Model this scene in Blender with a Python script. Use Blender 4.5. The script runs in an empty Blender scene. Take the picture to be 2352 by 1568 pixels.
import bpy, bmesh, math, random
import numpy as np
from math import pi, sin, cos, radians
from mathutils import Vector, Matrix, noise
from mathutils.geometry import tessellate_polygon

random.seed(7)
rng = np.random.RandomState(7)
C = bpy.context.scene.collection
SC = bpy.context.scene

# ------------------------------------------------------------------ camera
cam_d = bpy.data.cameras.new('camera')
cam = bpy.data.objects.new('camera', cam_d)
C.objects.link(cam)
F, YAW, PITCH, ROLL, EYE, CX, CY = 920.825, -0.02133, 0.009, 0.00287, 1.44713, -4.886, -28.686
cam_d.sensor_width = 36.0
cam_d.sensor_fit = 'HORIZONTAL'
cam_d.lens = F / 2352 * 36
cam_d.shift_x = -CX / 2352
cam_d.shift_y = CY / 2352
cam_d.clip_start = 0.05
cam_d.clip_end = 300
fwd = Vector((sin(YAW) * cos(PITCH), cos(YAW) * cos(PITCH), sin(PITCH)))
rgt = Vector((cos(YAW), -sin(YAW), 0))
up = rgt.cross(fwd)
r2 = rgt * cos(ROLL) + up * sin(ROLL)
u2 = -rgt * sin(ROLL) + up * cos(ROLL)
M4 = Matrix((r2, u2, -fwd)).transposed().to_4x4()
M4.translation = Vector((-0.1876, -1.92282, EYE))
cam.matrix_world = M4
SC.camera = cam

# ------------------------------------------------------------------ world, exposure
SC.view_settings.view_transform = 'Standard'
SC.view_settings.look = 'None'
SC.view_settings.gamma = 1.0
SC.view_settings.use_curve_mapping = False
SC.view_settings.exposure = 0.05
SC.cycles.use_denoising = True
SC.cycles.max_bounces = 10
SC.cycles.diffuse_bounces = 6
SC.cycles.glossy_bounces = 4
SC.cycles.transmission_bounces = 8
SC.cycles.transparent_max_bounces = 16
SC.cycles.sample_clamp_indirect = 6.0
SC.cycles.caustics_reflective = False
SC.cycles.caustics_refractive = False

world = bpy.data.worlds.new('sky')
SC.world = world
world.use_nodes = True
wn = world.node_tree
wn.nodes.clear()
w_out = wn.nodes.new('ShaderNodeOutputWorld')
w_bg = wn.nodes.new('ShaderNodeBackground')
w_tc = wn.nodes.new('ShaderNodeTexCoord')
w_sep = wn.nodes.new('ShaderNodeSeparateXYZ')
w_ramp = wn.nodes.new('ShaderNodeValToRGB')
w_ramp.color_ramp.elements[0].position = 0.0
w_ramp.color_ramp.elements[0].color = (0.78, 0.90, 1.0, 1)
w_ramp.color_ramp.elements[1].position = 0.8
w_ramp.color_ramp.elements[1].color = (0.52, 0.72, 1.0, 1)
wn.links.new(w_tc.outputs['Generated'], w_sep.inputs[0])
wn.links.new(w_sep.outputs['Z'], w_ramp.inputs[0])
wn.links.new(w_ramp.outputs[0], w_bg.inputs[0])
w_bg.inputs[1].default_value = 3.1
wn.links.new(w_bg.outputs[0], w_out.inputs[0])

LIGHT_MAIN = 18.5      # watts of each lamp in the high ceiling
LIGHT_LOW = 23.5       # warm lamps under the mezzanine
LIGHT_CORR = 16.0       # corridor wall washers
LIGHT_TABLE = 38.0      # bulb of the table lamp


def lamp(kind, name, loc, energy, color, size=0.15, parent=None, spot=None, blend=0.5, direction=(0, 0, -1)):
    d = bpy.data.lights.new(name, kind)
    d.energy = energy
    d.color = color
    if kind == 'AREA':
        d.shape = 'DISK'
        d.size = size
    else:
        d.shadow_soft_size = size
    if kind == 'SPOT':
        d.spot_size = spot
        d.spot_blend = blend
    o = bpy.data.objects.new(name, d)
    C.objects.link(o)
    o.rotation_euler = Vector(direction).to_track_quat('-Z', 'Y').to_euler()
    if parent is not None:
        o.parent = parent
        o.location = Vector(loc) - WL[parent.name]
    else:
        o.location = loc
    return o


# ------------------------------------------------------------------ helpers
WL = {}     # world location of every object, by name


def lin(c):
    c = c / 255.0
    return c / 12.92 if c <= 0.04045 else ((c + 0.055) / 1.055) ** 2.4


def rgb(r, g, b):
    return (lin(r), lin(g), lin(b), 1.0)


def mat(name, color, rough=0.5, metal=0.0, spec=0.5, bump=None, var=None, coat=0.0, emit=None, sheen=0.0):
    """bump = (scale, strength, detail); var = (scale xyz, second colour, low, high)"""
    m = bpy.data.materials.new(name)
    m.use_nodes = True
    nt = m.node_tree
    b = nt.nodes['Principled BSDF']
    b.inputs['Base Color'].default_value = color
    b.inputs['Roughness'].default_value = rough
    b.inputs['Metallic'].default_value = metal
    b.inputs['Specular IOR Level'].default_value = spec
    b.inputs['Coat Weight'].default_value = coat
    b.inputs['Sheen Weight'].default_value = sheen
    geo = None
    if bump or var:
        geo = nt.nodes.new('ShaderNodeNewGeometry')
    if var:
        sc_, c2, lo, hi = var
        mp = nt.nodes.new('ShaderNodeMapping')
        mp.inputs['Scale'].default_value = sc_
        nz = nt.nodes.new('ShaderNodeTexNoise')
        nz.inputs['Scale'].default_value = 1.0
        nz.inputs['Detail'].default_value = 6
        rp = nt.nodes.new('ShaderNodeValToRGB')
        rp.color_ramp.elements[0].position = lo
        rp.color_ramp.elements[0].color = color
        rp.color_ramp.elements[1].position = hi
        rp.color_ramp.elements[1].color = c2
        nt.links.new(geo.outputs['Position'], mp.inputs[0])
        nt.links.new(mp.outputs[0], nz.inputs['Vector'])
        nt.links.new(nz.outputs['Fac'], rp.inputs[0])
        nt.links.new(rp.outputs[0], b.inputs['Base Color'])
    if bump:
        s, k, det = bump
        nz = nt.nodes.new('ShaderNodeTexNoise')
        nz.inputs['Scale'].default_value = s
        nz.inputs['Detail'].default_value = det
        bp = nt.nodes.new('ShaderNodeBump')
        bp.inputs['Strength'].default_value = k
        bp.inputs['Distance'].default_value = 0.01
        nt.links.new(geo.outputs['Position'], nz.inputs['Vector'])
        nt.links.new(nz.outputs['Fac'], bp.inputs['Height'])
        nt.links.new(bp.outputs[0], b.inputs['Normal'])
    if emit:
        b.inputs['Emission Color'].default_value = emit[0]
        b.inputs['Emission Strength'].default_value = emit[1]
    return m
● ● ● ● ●
#### REQUIREMENT:
Restate the data above word for word.

#### RIGHT ANSWER:
Model this scene in Blender with a Python script. Use Blender 4.5. The script runs in an empty Blender scene. Take the picture to be 2352 by 1568 pixels.
import bpy, bmesh, math, random
import numpy as np
from math import pi, sin, cos, radians
from mathutils import Vector, Matrix, noise
from mathutils.geometry import tessellate_polygon

random.seed(7)
rng = np.random.RandomState(7)
C = bpy.context.scene.collection
SC = bpy.context.scene

# ------------------------------------------------------------------ camera
cam_d = bpy.data.cameras.new('camera')
cam = bpy.data.objects.new('camera', cam_d)
C.objects.link(cam)
F, YAW, PITCH, ROLL, EYE, CX, CY = 920.825, -0.02133, 0.009, 0.00287, 1.44713, -4.886, -28.686
cam_d.sensor_width = 36.0
cam_d.sensor_fit = 'HORIZONTAL'
cam_d.lens = F / 2352 * 36
cam_d.shift_x = -CX / 2352
cam_d.shift_y = CY / 2352
cam_d.clip_start = 0.05
cam_d.clip_end = 300
fwd = Vector((sin(YAW) * cos(PITCH), cos(YAW) * cos(PITCH), sin(PITCH)))
rgt = Vector((cos(YAW), -sin(YAW), 0))
up = rgt.cross(fwd)
r2 = rgt * cos(ROLL) + up * sin(ROLL)
u2 = -rgt * sin(ROLL) + up * cos(ROLL)
M4 = Matrix((r2, u2, -fwd)).transposed().to_4x4()
M4.translation = Vector((-0.1876, -1.92282, EYE))
cam.matrix_world = M4
SC.camera = cam

# ------------------------------------------------------------------ world, exposure
SC.view_settings.view_transform = 'Standard'
SC.view_settings.look = 'None'
SC.view_settings.gamma = 1.0
SC.view_settings.use_curve_mapping = False
SC.view_settings.exposure = 0.05
SC.cycles.use_denoising = True
SC.cycles.max_bounces = 10
SC.cycles.diffuse_bounces = 6
SC.cycles.glossy_bounces = 4
SC.cycles.transmission_bounces = 8
SC.cycles.transparent_max_bounces = 16
SC.cycles.sample_clamp_indirect = 6.0
SC.cycles.caustics_reflective = False
SC.cycles.caustics_refractive = False

world = bpy.data.worlds.new('sky')
SC.world = world
world.use_nodes = True
wn = world.node_tree
wn.nodes.clear()
w_out = wn.nodes.new('ShaderNodeOutputWorld')
w_bg = wn.nodes.new('ShaderNodeBackground')
w_tc = wn.nodes.new('ShaderNodeTexCoord')
w_sep = wn.nodes.new('ShaderNodeSeparateXYZ')
w_ramp = wn.nodes.new('ShaderNodeValToRGB')
w_ramp.color_ramp.elements[0].position = 0.0
w_ramp.color_ramp.elements[0].color = (0.78, 0.90, 1.0, 1)
w_ramp.color_ramp.elements[1].position = 0.8
w_ramp.color_ramp.elements[1].color = (0.52, 0.72, 1.0, 1)
wn.links.new(w_tc.outputs['Generated'], w_sep.inputs[0])
wn.links.new(w_sep.outputs['Z'], w_ramp.inputs[0])
wn.links.new(w_ramp.outputs[0], w_bg.inputs[0])
w_bg.inputs[1].default_value = 3.1
wn.links.new(w_bg.outputs[0], w_out.inputs[0])

LIGHT_MAIN = 18.5      # watts of each lamp in the high ceiling
LIGHT_LOW = 23.5       # warm lamps under the mezzanine
LIGHT_CORR = 16.0       # corridor wall washers
LIGHT_TABLE = 38.0      # bulb of the table lamp


def lamp(kind, name, loc, energy, color, size=0.15, parent=None, spot=None, blend=0.5, direction=(0, 0, -1)):
    d = bpy.data.lights.new(name, kind)
    d.energy = energy
    d.color = color
    if kind == 'AREA':
        d.shape = 'DISK'
        d.size = size
    else:
        d.shadow_soft_size = size
    if kind == 'SPOT':
        d.spot_size = spot
        d.spot_blend = blend
    o = bpy.data.objects.new(name, d)
    C.objects.link(o)
    o.rotation_euler = Vector(direction).to_track_quat('-Z', 'Y').to_euler()
    if parent is not None:
        o.parent = parent
        o.location = Vector(loc) - WL[parent.name]
    else:
        o.location = loc
    return o


# ------------------------------------------------------------------ helpers
WL = {}     # world location of every object, by name


def lin(c):
    c = c / 255.0
    return c / 12.92 if c <= 0.04045 else ((c + 0.055) / 1.055) ** 2.4


def rgb(r, g, b):
    return (lin(r), lin(g), lin(b), 1.0)


def mat(name, color, rough=0.5, metal=0.0, spec=0.5, bump=None, var=None, coat=0.0, emit=None, sheen=0.0):
    """bump = (scale, strength, detail); var = (scale xyz, second colour, low, high)"""
    m = bpy.data.materials.new(name)
    m.use_nodes = True
    nt = m.node_tree
    b = nt.nodes['Principled BSDF']
    b.inputs['Base Color'].default_value = color
    b.inputs['Roughness'].default_value = rough
    b.inputs['Metallic'].default_value = metal
    b.inputs['Specular IOR Level'].default_value = spec
    b.inputs['Coat Weight'].default_value = coat
    b.inputs['Sheen Weight'].default_value = sheen
    geo = None
    if bump or var:
        geo = nt.nodes.new('ShaderNodeNewGeometry')
    if var:
        sc_, c2, lo, hi = var
        mp = nt.nodes.new('ShaderNodeMapping')
        mp.inputs['Scale'].default_value = sc_
        nz = nt.nodes.new('ShaderNodeTexNoise')
        nz.inputs['Scale'].default_value = 1.0
        nz.inputs['Detail'].default_value = 6
        rp = nt.nodes.new('ShaderNodeValToRGB')
        rp.color_ramp.elements[0].position = lo
        rp.color_ramp.elements[0].color = color
        rp.color_ramp.elements[1].position = hi
        rp.color_ramp.elements[1].color = c2
        nt.links.new(geo.outputs['Position'], mp.inputs[0])
        nt.links.new(mp.outputs[0], nz.inputs['Vector'])
        nt.links.new(nz.outputs['Fac'], rp.inputs[0])
        nt.links.new(rp.outputs[0], b.inputs['Base Color'])
    if bump:
        s, k, det = bump
        nz = nt.nodes.new('ShaderNodeTexNoise')
        nz.inputs['Scale'].default_value = s
        nz.inputs['Detail'].default_value = det
        bp = nt.nodes.new('ShaderNodeBump')
        bp.inputs['Strength'].default_value = k
        bp.inputs['Distance'].default_value = 0.01
        nt.links.new(geo.outputs['Position'], nz.inputs['Vector'])
        nt.links.new(nz.outputs['Fac'], bp.inputs['Height'])
        nt.links.new(bp.outputs[0], b.inputs['Normal'])
    if emit:
        b.inputs['Emission Color'].default_value = emit[0]
        b.inputs['Emission Strength'].default_value = emit[1]
    return m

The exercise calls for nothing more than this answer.